In response to a forum discussion on teacher-rating sites, someone posted a link to this blog: Rate Your Students.

I also posted about disillusion. But the teacher in my post was meant more as a fictional character than as a personification of my own attitude.

Simply put,  despite some frustrations, I’m quite satisfied with my teaching life. Not necessarily because I get positive feedback from students. But because teaching is rewarding in many ways.

Been meaning to blog about the Spirit of Inquiry conference during which I presented on learning materials. It was quite interesting a context. Like-minded teachers from all over Canada, from many different disciplines and institutional backgrounds. Everyone pretty much in agreement on the necessity to think about teaching in a diversity of ways. A lot of thoughtful discussion about rather deep issues.  Almost as welcoming as the food and culture conference during which I talked about craft beer culture. So I’m thinking about teaching quite a bit.

I have been more impressed by students than by fellow teachers. Oh, some students are difficult to deal with, at times. But every single one of them has something interesting to contribute to any course they take. While I realise that this attitude sounds like the bursting blossom idealism decried by the aforementioned blog, I don’t mind saying it.

Here’s why: I don’t really feel disillusioned because I don’t recall ever being “illusioned.”

I’ve met a lot of teachers in my young life. My mother married two teachers and teachers do tend to connect with other teachers. My father (my mother’s second husband) transmitted part of his teaching philosophy to me.

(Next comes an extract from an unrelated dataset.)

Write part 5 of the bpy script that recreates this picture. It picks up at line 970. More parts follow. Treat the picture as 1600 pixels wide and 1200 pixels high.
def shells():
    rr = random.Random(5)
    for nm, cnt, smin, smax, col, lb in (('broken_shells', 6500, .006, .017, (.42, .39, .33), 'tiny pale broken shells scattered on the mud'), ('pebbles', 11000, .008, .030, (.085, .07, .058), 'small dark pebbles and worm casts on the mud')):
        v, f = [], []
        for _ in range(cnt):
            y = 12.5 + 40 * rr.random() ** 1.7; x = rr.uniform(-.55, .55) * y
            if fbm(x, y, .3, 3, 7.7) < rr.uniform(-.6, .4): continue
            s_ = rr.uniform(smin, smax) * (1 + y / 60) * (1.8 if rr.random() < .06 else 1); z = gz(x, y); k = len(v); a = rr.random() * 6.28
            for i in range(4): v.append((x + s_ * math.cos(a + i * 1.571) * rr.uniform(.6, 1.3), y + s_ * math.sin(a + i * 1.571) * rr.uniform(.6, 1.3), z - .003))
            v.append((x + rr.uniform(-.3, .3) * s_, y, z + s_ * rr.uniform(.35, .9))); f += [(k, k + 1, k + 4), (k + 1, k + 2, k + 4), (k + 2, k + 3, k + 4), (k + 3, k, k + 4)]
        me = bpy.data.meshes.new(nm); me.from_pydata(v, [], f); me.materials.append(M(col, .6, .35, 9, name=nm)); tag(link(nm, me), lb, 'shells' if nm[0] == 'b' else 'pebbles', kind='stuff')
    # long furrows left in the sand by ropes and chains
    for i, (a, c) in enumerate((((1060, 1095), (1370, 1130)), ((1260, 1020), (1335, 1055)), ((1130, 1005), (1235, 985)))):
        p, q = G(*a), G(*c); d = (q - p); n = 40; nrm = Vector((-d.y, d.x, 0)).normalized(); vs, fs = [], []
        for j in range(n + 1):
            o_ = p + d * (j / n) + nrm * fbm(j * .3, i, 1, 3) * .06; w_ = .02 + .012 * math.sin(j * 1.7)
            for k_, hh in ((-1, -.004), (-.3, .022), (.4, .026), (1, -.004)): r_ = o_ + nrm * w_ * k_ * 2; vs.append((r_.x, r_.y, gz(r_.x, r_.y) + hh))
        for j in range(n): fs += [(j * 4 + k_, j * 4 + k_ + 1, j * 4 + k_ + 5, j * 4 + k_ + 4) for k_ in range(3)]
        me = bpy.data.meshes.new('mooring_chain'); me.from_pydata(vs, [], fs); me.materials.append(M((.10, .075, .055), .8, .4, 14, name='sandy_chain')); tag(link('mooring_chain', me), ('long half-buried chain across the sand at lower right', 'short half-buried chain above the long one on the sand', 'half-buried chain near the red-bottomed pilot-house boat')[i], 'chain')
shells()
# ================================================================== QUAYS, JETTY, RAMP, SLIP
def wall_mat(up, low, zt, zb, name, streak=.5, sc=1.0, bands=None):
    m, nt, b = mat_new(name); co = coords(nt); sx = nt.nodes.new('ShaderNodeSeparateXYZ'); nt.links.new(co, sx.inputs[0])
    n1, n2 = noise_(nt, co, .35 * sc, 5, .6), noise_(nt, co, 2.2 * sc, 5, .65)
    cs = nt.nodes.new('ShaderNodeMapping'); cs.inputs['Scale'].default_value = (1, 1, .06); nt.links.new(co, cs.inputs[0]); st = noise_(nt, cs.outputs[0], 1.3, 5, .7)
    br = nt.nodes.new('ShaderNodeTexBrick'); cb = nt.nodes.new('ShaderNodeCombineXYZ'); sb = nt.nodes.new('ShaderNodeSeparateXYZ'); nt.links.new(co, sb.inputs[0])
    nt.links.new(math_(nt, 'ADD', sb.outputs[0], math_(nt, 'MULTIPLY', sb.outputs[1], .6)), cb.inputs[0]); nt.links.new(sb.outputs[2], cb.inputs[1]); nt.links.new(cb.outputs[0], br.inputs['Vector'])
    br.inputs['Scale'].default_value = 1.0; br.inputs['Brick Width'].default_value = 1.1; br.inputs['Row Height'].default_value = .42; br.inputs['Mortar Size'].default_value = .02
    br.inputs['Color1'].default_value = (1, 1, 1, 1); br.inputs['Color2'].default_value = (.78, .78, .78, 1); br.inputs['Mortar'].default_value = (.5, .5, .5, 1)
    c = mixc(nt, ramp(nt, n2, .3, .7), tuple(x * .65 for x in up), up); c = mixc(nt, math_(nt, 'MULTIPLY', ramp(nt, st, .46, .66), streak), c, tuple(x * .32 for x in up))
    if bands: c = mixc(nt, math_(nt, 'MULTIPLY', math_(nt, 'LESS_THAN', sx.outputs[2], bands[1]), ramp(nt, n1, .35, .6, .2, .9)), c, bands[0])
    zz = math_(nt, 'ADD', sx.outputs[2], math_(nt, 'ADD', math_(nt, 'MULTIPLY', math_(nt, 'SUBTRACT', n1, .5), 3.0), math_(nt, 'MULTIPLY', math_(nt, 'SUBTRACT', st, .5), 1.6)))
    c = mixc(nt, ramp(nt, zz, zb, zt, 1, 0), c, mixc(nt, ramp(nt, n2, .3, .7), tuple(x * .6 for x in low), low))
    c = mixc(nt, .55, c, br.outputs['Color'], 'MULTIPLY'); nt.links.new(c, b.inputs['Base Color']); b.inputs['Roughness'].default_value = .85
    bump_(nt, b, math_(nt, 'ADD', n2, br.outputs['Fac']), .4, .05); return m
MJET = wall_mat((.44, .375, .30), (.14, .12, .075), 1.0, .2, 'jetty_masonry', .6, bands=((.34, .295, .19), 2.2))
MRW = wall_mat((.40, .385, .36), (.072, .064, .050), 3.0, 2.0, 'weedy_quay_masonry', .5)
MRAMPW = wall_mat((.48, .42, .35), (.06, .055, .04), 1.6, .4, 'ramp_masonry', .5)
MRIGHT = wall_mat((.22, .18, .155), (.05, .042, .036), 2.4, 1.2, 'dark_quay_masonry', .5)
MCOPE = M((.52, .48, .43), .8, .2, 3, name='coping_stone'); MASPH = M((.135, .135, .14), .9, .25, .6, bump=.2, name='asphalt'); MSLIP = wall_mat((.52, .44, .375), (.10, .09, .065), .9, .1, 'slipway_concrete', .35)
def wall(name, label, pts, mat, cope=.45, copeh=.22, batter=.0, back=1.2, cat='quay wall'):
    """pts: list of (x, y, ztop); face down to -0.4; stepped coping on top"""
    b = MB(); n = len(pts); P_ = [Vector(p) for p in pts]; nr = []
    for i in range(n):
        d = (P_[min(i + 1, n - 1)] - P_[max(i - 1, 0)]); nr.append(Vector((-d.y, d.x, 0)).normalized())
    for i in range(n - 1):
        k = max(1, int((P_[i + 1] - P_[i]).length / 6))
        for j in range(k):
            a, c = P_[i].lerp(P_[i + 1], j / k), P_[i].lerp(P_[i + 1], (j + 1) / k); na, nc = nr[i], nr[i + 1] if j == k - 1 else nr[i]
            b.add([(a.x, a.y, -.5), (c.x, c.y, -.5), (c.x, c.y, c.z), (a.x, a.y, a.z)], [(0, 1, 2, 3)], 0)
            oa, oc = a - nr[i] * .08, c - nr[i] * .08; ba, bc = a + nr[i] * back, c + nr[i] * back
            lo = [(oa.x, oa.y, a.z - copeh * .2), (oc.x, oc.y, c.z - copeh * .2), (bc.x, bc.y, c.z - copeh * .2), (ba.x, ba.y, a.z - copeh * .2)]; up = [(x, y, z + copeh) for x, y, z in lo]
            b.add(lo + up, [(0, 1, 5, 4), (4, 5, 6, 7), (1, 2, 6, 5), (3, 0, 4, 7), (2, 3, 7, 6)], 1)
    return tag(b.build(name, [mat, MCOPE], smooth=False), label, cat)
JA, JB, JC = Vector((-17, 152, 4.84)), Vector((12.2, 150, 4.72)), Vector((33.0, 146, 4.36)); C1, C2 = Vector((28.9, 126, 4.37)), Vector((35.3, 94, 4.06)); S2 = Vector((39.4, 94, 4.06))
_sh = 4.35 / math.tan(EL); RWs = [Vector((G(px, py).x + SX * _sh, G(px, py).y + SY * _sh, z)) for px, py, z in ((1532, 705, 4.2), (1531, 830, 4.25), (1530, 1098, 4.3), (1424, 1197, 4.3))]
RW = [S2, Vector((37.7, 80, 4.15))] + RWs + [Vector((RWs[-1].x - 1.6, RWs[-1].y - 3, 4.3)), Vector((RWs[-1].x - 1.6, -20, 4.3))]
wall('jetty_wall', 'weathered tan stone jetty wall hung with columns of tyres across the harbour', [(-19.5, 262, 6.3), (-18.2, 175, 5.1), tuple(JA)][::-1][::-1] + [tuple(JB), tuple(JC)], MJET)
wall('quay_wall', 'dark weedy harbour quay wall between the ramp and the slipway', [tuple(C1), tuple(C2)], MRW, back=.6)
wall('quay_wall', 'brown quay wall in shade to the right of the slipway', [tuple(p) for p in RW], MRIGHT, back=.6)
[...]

As [name-dropping]daddy was trained by Jean Piaget[/name-dropping], this teaching philosophy of his was quite specific. Yes, constructivism and all that. But also a certain dose of cynicism, especially toward blanket statements about student performance. This made me somewhat impervious to teaching disappointment.

In English-speaking parts of North America, there’s a lot of what I think of as “studies have shown” perspectives on learning. A good deal of blind trust for results of survey research on teaching effectiveness. These survey research projects often emphasize the most common responses to teaching. In the mind of some of these people, learning is something that the majority of students should do when a teacher is “good.” Teaching effectiveness is obvious when a majority of students have “learnt their lesson,” so to speak. As you might guess, I don’t relate very well to these views. I respect the people who hold them but I feel a disconnect between my views of teaching and their views of learning. Sure, I adapt to these views when I teach in an environment where they are held by a good number of people. But I wish to keep some distance from these views.

The part I don’t like is when we (as teachers) are told to use very specific methods in order to ensure student learning. I really don’t have a problem with tips and tricks for teaching. They’re very inspiring and can really enhance teaching experience. What I’m less enthusiastic about is the type of “you should teach in blocks of 20 minutes at a time because studies have shown that students tend to have a difficult time concentrating for more than 20 minutes at a time.” I understand the effects of the “change-up” (switching from one task to another during a class period) and I have started to implement a teaching strategy which does involve a variety of interaction modes during a given class period. Yet the notion that “The One Way to Teach” implies piecemeal development is quite foreign to me.

“Where I come from,” we could have seminars lasting for seven straight hours and everyone’s attention seemed quite focused. Oh, sure, I’m pretty sure many people were daydreaming when others were talking. But that daydreaming was quite relevant to the discussion. Kind of like the “drift-off moment” in a successful sales pitch. The whole “what you say makes me think of,” with surprising and satisfying results. For instance, it’s easy to imagine the response “your talking about aesthetics makes me think of baking.” Sounds absurd at first, but it can be very useful. We’re merging horizons, pushing inter-subjectivity. We’re not making sure everyone remembers everything that has been said. There are recording devices for that.

Am I ranting? Maybe. But not about people themselves. If I’m venting frustrations, it’s because I enjoy what I do in the classroom and want to go several steps forward.

I do dream about teaching fairly regularly. In fact, when I woke up this morning, I was thinking about my own concept of critical thinking as it relates to my teaching philosophy. I would assume that it means that I was dreaming about teaching, probably because of the conference. Unfortunately for those who really think about learning and teaching, many people merely use “critical thinking” or “skill transfer” as buzzphrases to convince administrators that what they do is trendy. Fortunately, most of the conference attendees were using such concepts as “social constructivism” and “inquiry-based learning” in non-buzzphrase ways.

Still lots to say about teaching. But true to my RERO resolution,  I will leave it at that, for now.